The risk with a series like Sex Education, which has a clear guiding premise for its storylines, is that, once you see it, it can start to feel formulaic. In the new, final season, as with the previous three, the formula is: person deals with—and ultimately overcomes—a hot-topic sex and relationships issue. Here we see a man dealing with erectile dysfunction; there a girl extracts herself from a jealous dynamic with her boyfriend; elsewhere a teenager enjoys but is troubled by prostate stimulation.
These B-plots can feel a bit telescoped. There is a sense that certain supplementary characters are only introduced in order to explore an issue (the jealous boyfriend Beau, new to this season, for instance). But the show has managed to retain its magic over four seasons by the richness of its other elements. Yes, there’s still a lot of sex in it: dick pics and orgasms and all the rest. But in this last season, sex no longer feels like the main focus of Sex Education. It feels like a gimmick it successfully outgrew, or perhaps grew around.
In this new season, Moordale secondary school has closed down, and most of the core cast have returned to attend Cavendish College instead. Cavendish is a much more forward-thinking place than Moordale was, a utopia of own-clothes, yoga classes and progressive politics. The currency is not bitchy gossip and teenage posturing, but inclusivity, kindness and recycling, things of that nature. The story arc of the season is how each of the characters finds their place in a new environment. Otis (Asa Butterfield) now has a rival for the position of student sex counsellor in the form of O, a smug but accomplished teenager from Belfast, and his friendship with Eric (Ncuti Gatwa) is challenged by Eric finding a new group of queer, gender non-conforming friends who seem to understand him better. Maeve (Emma Mackey) has begun her prestigious course at an American college, and she and Otis struggle with their long distance relationship.

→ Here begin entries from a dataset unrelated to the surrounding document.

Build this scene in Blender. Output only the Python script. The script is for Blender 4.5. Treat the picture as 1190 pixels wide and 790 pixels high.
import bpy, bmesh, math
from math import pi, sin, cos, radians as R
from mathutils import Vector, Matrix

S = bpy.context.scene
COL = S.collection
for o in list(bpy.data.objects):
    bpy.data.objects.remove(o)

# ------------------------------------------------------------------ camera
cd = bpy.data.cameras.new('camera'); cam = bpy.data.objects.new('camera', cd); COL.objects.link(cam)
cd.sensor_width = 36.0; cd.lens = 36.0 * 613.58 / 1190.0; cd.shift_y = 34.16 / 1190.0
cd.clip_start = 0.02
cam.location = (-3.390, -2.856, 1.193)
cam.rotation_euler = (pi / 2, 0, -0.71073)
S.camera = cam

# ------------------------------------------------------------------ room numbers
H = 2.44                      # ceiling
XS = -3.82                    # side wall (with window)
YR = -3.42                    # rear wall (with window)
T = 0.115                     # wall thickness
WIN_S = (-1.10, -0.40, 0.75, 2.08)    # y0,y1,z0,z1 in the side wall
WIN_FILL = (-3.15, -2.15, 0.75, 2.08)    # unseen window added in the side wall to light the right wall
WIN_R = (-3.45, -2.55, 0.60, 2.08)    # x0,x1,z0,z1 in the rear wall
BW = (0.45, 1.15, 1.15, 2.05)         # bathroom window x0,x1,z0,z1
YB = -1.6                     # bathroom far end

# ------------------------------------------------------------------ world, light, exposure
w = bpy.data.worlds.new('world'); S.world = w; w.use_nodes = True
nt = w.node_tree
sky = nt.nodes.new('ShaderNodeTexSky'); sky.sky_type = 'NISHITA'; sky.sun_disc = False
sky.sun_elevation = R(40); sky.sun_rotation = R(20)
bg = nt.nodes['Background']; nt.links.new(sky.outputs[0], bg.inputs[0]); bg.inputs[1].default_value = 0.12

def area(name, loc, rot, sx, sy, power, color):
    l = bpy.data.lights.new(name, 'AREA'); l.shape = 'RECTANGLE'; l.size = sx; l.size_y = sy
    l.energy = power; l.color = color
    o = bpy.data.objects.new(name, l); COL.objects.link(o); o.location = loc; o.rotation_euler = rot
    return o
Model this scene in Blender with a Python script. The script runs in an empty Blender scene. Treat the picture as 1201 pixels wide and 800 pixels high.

But I found some of the most moving material in this new season not in the travails of the kids themselves—but of their parents. Otis’s mother Jean (Gillian Anderson) has a new, unplanned baby that is taking up attention she would otherwise want to be giving to Otis and to her work. Adam’s father, Michael Groff (Alistair Petrie), is trying to find his way as a single man in later life, while trying to repair his strained relationship with his bisexual son. In one touchingly awkward scene, Michael offers an olive branch to Adam, while they eat a picnic lunch half-way through a driving lesson, by saying that he thought he was gay for about a week once in his teens. Jackson’s mothers (Sharon Duncan-Brewster and Hannah Waddingham) wrestle with how much to reveal to their son about his origins—an affair one of them had with a married man.
Mums have watched it and learned things about their kids, kids have watched it and learned things about their mums
How sex and love impacts the parents’ lives and their relationships with their children is done well, in a show that could easily have left the inner lives of the adults by the wayside. It’s part of what has made the show feel unique, and why it’s found an oddly wide viewership for a show ostensibly about teenage sex problems. Mums have watched it and learned things about their kids, kids have watched it and learned things about their mums.
Inevitably, given the warm, hopeful tone of the show, there’s only so deep they can go in exploring the long tail of dysfunctional family dynamics. In the world of Sex Education, life is full of problems but they’re solvable with enough good will and effort, which is regrettably not how real life works. Adam and Michael have a long father-son hug, and Jean manages to balance Otis, the new baby and her job by the close of the series. But the writers go as far as a show like this can, I think, which is laudable.